Blessings and best regards, Tasha Halpert

PS Do you have any recipes. Especially those you have created or any you are fond of, to share? I’d be so happy to see them. Meanwhile, Happy Autumn and joyous days to you. Tashahal@gmail.com

The Mystical, Delicious Peach

peaches-3529802_640

The peach has wonderful mythic associations. It is a Chinese symbol of immortality, and it is often prominently displayed in depictions of the sage Lao Tzu. There is also a legend that a famous Chinese heroine Ho Hsien-Ku who lived in 7th century BC was transformed into a fairy by eating a supernatural peach. They said ever after that she lived on a diet of moonbeams and powdered mother-of-pearl.

According to Paul Beyerl in A Compendium of Herbal Magick, in Shinto legend, Iznagi, a primary male deity, visits the Underworld where he defeats demons pursuing him by throwing peaches from the land of Light and the Land of Darkness at them. Beyerl adds that the peach is considered by the Taoists to be a sacred food.

I have a lovely amethyst carved pendant from China termed a “peach stone.” According to The Magic in Food, by Scott Cunningham carved peach pits are given to Chinese children as amulets against death. Sprays of peach-blossoms are placed over the front door during the Chinese New Year to guard Chinese homes against negativity. Symbolically they bring the blessings of longevity or perhaps confer immortality. He also suggests that as they have been in China for centuries, with appropriate visualization, peaches may be eaten to induce health, happiness and wisdom.

Every Summer I buy my peaches from a nearby farm stand.
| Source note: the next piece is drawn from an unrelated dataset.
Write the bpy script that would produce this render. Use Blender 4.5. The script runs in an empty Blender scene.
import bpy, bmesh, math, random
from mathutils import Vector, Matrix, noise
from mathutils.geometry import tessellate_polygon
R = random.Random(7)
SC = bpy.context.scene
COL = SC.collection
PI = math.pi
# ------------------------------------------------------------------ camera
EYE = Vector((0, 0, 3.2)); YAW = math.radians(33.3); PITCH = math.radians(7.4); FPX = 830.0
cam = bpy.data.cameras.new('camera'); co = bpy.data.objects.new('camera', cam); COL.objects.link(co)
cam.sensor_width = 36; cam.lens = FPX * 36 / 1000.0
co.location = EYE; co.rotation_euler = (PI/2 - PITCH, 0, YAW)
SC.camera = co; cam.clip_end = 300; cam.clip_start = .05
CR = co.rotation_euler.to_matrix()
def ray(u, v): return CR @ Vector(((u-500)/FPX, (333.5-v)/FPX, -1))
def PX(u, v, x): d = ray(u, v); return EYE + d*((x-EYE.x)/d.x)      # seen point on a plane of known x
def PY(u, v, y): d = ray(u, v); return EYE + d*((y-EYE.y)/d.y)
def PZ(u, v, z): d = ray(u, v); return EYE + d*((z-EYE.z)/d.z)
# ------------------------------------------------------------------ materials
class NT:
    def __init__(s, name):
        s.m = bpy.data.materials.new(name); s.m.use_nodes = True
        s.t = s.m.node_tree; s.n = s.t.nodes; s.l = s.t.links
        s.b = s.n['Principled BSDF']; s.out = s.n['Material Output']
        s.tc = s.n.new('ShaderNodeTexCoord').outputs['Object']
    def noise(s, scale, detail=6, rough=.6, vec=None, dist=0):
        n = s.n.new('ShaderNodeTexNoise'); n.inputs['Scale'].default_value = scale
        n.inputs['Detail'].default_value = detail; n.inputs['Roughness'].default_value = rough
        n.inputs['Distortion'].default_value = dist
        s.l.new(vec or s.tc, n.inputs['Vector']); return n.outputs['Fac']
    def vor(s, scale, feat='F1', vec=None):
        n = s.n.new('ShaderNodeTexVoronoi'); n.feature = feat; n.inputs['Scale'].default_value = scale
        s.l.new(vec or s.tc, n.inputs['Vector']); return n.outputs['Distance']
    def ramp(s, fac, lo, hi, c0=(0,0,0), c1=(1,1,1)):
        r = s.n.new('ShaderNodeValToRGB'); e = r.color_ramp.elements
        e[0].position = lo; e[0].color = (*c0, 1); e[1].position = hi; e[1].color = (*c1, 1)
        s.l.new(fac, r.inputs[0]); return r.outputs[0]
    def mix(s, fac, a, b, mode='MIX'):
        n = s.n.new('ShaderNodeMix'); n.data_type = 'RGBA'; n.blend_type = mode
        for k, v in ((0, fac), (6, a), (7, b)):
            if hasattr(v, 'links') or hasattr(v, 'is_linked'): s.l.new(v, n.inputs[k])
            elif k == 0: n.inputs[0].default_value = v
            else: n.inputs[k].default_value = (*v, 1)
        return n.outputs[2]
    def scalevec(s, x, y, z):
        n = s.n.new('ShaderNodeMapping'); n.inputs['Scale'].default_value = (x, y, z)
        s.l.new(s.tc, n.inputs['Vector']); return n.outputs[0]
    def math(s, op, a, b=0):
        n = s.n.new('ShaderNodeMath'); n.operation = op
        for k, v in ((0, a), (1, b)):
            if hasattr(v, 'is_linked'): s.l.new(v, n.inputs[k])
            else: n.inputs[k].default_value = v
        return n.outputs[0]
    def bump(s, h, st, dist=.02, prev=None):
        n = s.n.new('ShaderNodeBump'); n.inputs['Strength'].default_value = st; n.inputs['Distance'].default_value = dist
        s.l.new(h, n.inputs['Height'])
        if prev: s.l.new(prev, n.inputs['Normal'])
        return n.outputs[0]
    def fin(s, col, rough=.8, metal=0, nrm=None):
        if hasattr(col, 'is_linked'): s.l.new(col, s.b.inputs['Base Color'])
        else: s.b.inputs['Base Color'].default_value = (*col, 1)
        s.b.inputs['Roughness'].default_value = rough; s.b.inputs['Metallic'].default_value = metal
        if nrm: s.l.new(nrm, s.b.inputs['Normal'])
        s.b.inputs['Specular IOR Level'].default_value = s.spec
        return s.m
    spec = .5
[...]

The owner always has local ones, ripened on the tree in the sun. They taste like heaven to me, and I understand why they might be considered the fruit of immortality. When I feel ambitious, I buy more than I can eat right away, peel and cut them, add a few drops of lemon juice or a sprinkle or two of sugar, and put them in bags in the freezer so we can enjoy them during the winter.

Versatile peaches can be eaten raw or cooked, as a condiment with meat or chicken or as a sauce over muffins or plain cake. Peaches in cobblers or pies, jams, muffins or even peach shortcake are all wonderful ways to enjoy this delicious fruit. Personally I like them best ripe and unadorned with anything more than the sunlight that warms their lovely plumpness.

I can remember my mother putting them up in canning jars. She would pour sugar syrup over them, then lower them into a big kettle of boiling water. Stored in the basement pantry closet, how good those peaches tasted during the long winters of my childhood. They were such a treat, especially when they were served for Sunday dinner over vanilla ice cream

Try this simple peach sorbet. Fill a plastic baggie or pint container with peeled chunked peaches sprinkled with lemon juice or a bit of sugar. Freeze them until solidly frozen. Have ready a simple syrup using two cups of sugar to one cup of water, stirred until melted, cooled and refrigerated. To serve two combine 2 cups frozen peaches with ¼ cup simple syrup, and 1 Tbs lemon juice. Process until you have soft serve ice cream and serve right away.

An Old Fashioned Apple Pudding

Fall is apple season, aoday I had some very special apples to process. They came from  trees growing in the yard of a house I’ve been helping clear out. Most of what Stephen and I had found was fit only for applesauce. However as I cut up our gleanings,I found to my great joy there were a few that had no worms or rotten spots to speak of and looked  easy to peel. We had recently eaten most of the things I usually make from apples–apple crisp, apple compote, and baked apples, so I wanted to find something new and different to make from this remarkable  fruit. I looked in my old Fanny Farmer’s Boston School of cooking cookbook and remembered something from my own childhood I had been fond of. Here is the recipe as Miss Farmer suggested making it, together with a note of what I did. I might add I used a hearty gluten free bread. Cream, whipped cream or any kind of sauce would taste good with this, as would ice cream. Prefer less calories? Use soy, rice, almond, oat or other grain non dairy milk..

Apple Brown Betty

This simple tasty recipe from my old Fanny Farmer’s cookbook is well worth making and eating at any meal, breakfast, dessert, or tea. Butter a 1/12 to 2 quart casserole. preheat oven to 350.

Ingredients:

2 cups fresh breadcrumbs, crumbled small

1/4 cup melted butter

4 cups sliced, peeled tart apples

1/2 cup brown sugar

1/4 tsp nutmeg or 1 tsp cinnamon

1/2 cup hot water

(Optional) grated rind and juice of half a lemon

Method: Peel apples and cut into slices–thinner is better than thicker, but not paper thin. Mix breadcrumbs and melted butter. Mix up brown sugar and cinnamon with optional grated rind and juice of half a lemon  or not. Put a layer of breadcrumbs on the bottom, pour half the apples over, sprinkle with half the brown sugar mixture.Put on rest of apples, top with rest of sugar and the crumbs. Pour hot water over all and bake for 45 minutes at 350 degrees. Important: Cover the top for the first 30 minutes.

Cook’s Note: I mixed the sugar with the apples because I read the recipe wrong, and it turned out just fine. I didn’t put in the lemon either. Make it simple if you like. This was delicious made with 3 Bakers white gluten free bread. You need a hearty crumb for best results, so use any hearty whole grain loaf, gluten free for those who prefer.